Mark Hotchin wins Supreme Court battle

Former Hanover director Mark Hotchin has fought to have Guardian Trust included in the FMA's civil case against him and five others associated with the finance group. Photo / Brett Phibbs
Former Hanover director Mark Hotchin has fought to have Guardian Trust included in the FMA's civil case against him and five others associated with the finance group. Photo / Brett Phibbs

Former Hanover Finance principal Mark Hotchin can try to force the failed lender's former trustee Guardian Trust to contribute to an $18 million settlement after winning his appeal in a split Supreme Court decision.

Chief Justice Sian Elias and Justices Susan Glazebrook and William Young overturned Guardian Trust's previously successful claim to avoid being drawn into the Financial Markets Authority's suit against former Hanover directors.

However, if Hotchin wanted to pursue such a claim against Guardian Trust, he would have to prove he was liable in law, a liability he vigorously denied as part of a settlement with the FMA.

"Mr Hotchin has now accepted that he will have to prove his negligence in this regard," Justice Glazebrook said in her reasoning. "Essentially, therefore, he is seeking contribution on the basis that Guardian Trust did not stop his wrongdoing soon enough."

The judges upholding the appeal agreed Guardian Trust's liability could extend to being equal to that of the Hanover directors because it should've acted sooner to limit the lenders' deterioration.

Still, Justice Glazebrook said the trustee has grounds to strike out the claim over the respective roles of the trustee and directors and whether there was an abuse of process by Hotchin given his public statements in relation to his settlement, and Justice Young said there were "a number of reasons for being sceptical about the merits of the claim".

Justice Glazebrook said on any reading "the directors were the primary wrongdoers" and that it was "highly arguable" the claim would be contrary to the statutory scheme to order a contribution from the trustee in favour of a director who was responsible for signing off on a prospectus, effectively letting them off the consequences of their actions.

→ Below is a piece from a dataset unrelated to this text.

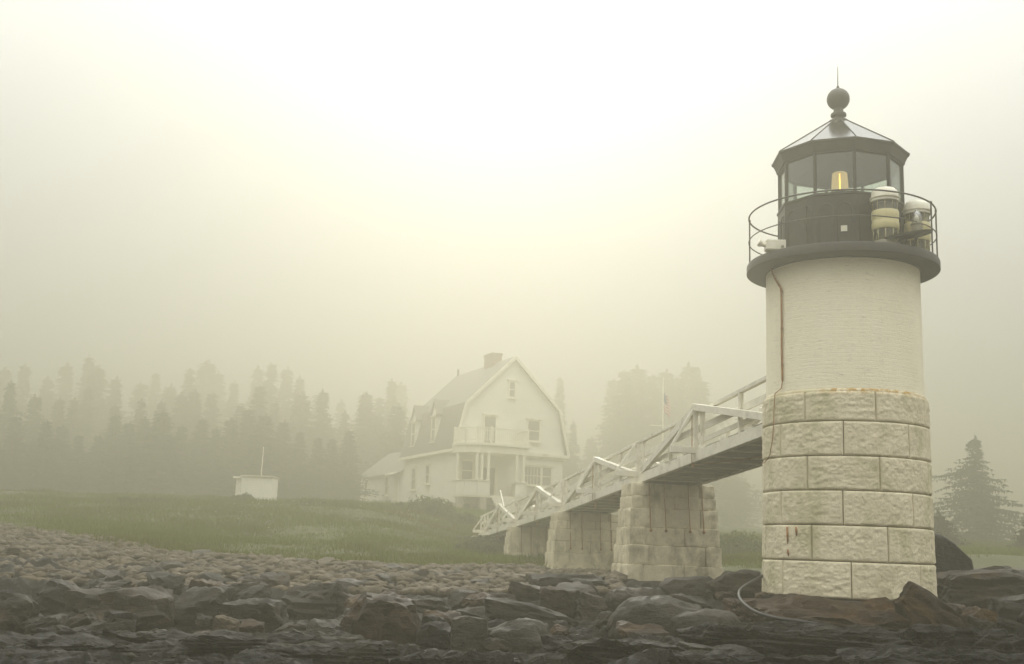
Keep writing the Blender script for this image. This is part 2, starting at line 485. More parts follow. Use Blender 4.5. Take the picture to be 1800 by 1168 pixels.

"It is difficult to see how it could be just and equitable to make an order for contribution against Guardian Trust, even if it were held to have been negligent in the performance of its duties," she said.

The judge also noted Hotchin's "very strong public statements" rejecting any liability when reaching a deal with the FMA, which he said wouldn't affect the contribution claim.

"At best this is hypocritical. But the suspicion must be that this may be a cynical attempt to force a settlement with Guardian Trust," Justice Glazebrook said. "If this is the case, the courts should not be a party to what would be a misuse of the court processes."

Justice Glazebrook said she would have let costs where they lie "given the formidable obstacles to Mr Hotchin ultimately succeeding", but Chief Justice Elias and Justice Young awarded them to Hotchin because of his success.

The dissenting judges, Justices Terence Arnold and Mark O'Regan, agreed Hotchin would have to accept liability in pursuing a claim against Guardian Trust, but disagreed damages caused by the trustee was equal to that of the directors.

"It must be remembered that the essence of Mr Hotchin's claim against Guardian Trust is predicated on the proposition that, if he caused loss to investors by his negligence in relation to the offer documents, he should be compensated by Guardian Trust because it failed to stop him from continuing to cause that loss," the judges said. "His claim of repugnance to justice has to be seen in that light."